Zipping back to the 80s, we find a pair of notables that both opened on the exact same day. George Miller’s The Witches of Eastwick became a bellwether for mainstream pro-feminist filmmaking as a trio of outsiders (Cher, Susan Sarandon and Michelle Pfeiffer) in a small New England town draw the attention of the Devil… played to mischievous perfection by Jack Nicholson. A riotous social satire, a quietly brilliant horror film and an elegant statement about the mistreatment of women all rolled into one, its charms haven’t aged a day.

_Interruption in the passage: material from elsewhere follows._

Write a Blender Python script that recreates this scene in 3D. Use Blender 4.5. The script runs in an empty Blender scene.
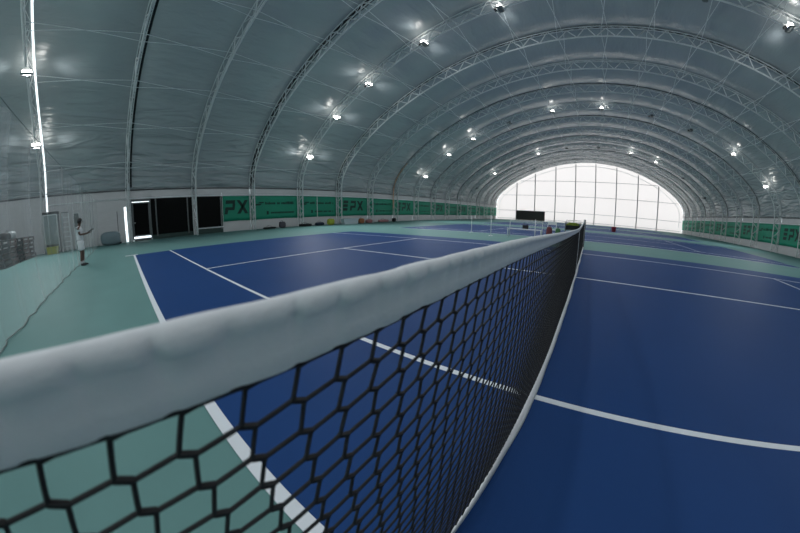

Then there’s Predator, a movie originally viewed as a quickie knock-off of Alien intended to capitalize on the rising star power of Arnold Schwarzenegger. Over the years, it’s morphed into a genre classic all on its own: partially because of the magnificent monster itself (created by Stan Winston and his crew), but also because of the quiet way it upended the era’s prevailing trends. Action heroes were largely unstoppable killing machines at the time, led by Schwarzenegger and Sylvester Stallone whose good guys simply waded through the villains until no one was left. Predator set a whole squad of them up again a monster that treated them all like teenagers in a slasher movie. Director John McTiernan accelerated the trend with Die Hard a year later, but the first seeds were planted right here.

Predator and The Witches of Eastwick both opened today in 1987.

We’ll close with Inside Out, from the redoubtable Pixar studios, about the personified emotions that live inside a little girl’s head and what happens when they learn you can’t be happy all of the time. Pixar’s quality had slipped a bit with the previous few movies — though admittedly, the initial bar they set couldn’t be higher — and Inside Out represented a welcome return to their stellar best. It opened just two years ago in 2015, but it looks set for the long haul.